Supplied material —
--------------------------------------------------
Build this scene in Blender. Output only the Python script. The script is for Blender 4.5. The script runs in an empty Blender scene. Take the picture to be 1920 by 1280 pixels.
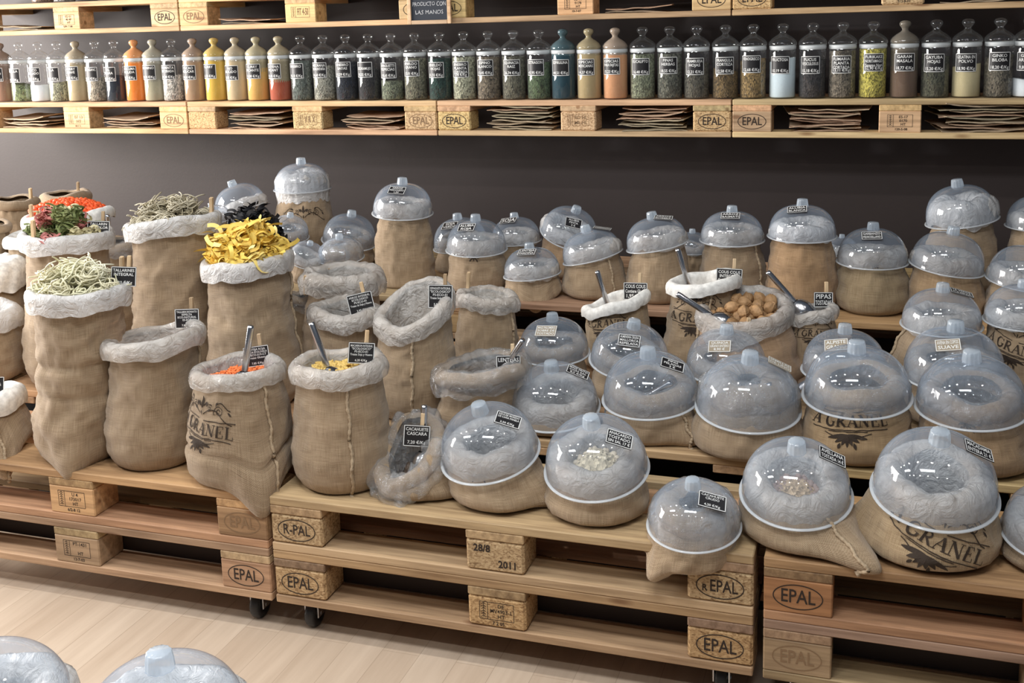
import bpy, math, random
from mathutils import Vector, Matrix, noise
PI = math.pi
S = bpy.context.scene
COL = S.collection
rnd = random.Random(7)

# ------------------------------------------------------------------ camera
cam_d = bpy.data.cameras.new('camera'); cam = bpy.data.objects.new('camera', cam_d); COL.objects.link(cam)
CAM = Vector((1.4399, -2.2636, 1.5385))
_yaw, _pit, _rol = -0.32222, 0.17306, -0.02866
_fw = Vector((math.sin(_yaw) * math.cos(_pit), math.cos(_yaw) * math.cos(_pit), -math.sin(_pit)))
_r = Vector((math.cos(_yaw), -math.sin(_yaw), 0)); _u = _r.cross(_fw)
_r2 = _r * math.cos(_rol) + _u * math.sin(_rol); _u2 = -_r * math.sin(_rol) + _u * math.cos(_rol)
M = Matrix((_r2, _u2, -_fw)).transposed().to_4x4(); M.translation = CAM
cam.matrix_world = M
cam_d.sensor_width = 36.0; cam_d.sensor_fit = 'HORIZONTAL'; cam_d.lens = 38.637
cam_d.shift_x = -0.00656; cam_d.shift_y = -0.12768; cam_d.clip_start = 0.05
S.camera = cam

# ------------------------------------------------------------------ light
S.view_settings.view_transform = 'Standard'; S.view_settings.look = 'None'
S.view_settings.gamma = 1.0; S.view_settings.use_curve_mapping = False
S.view_settings.exposure = 0.0
S.cycles.transparent_max_bounces = 32
S.cycles.max_bounces = 8
w = bpy.data.worlds.new('room_ambience'); S.world = w; w.use_nodes = True
w.node_tree.nodes['Background'].inputs[0].default_value = (0.62, 0.72, 0.88, 1)
w.node_tree.nodes['Background'].inputs[1].default_value = 0.11

def area(name, loc, rot, sx, sy, power, col, shape='RECTANGLE'):
    l = bpy.data.lights.new(name, 'AREA'); l.shape = shape; l.size = sx
    if shape == 'RECTANGLE': l.size_y = sy
    l.energy = power; l.color = col
    o = bpy.data.objects.new(name, l); COL.objects.link(o); o.location = loc; o.rotation_euler = rot
    return o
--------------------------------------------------
Written instruction — Repeat the lines above, starting at the first and stopping after the line that holds "w.node_tree.nodes['Background'].inputs[1].default_value = 0.11", with the pictures left out.

Task response —
Build this scene in Blender. Output only the Python script. The script is for Blender 4.5. The script runs in an empty Blender scene. Take the picture to be 1920 by 1280 pixels.
import bpy, math, random
from mathutils import Vector, Matrix, noise
PI = math.pi
S = bpy.context.scene
COL = S.collection
rnd = random.Random(7)

# ------------------------------------------------------------------ camera
cam_d = bpy.data.cameras.new('camera'); cam = bpy.data.objects.new('camera', cam_d); COL.objects.link(cam)
CAM = Vector((1.4399, -2.2636, 1.5385))
_yaw, _pit, _rol = -0.32222, 0.17306, -0.02866
_fw = Vector((math.sin(_yaw) * math.cos(_pit), math.cos(_yaw) * math.cos(_pit), -math.sin(_pit)))
_r = Vector((math.cos(_yaw), -math.sin(_yaw), 0)); _u = _r.cross(_fw)
_r2 = _r * math.cos(_rol) + _u * math.sin(_rol); _u2 = -_r * math.sin(_rol) + _u * math.cos(_rol)
M = Matrix((_r2, _u2, -_fw)).transposed().to_4x4(); M.translation = CAM
cam.matrix_world = M
cam_d.sensor_width = 36.0; cam_d.sensor_fit = 'HORIZONTAL'; cam_d.lens = 38.637
cam_d.shift_x = -0.00656; cam_d.shift_y = -0.12768; cam_d.clip_start = 0.05
S.camera = cam

# ------------------------------------------------------------------ light
S.view_settings.view_transform = 'Standard'; S.view_settings.look = 'None'
S.view_settings.gamma = 1.0; S.view_settings.use_curve_mapping = False
S.view_settings.exposure = 0.0
S.cycles.transparent_max_bounces = 32
S.cycles.max_bounces = 8
w = bpy.data.worlds.new('room_ambience'); S.world = w; w.use_nodes = True
w.node_tree.nodes['Background'].inputs[0].default_value = (0.62, 0.72, 0.88, 1)
w.node_tree.nodes['Background'].inputs[1].default_value = 0.11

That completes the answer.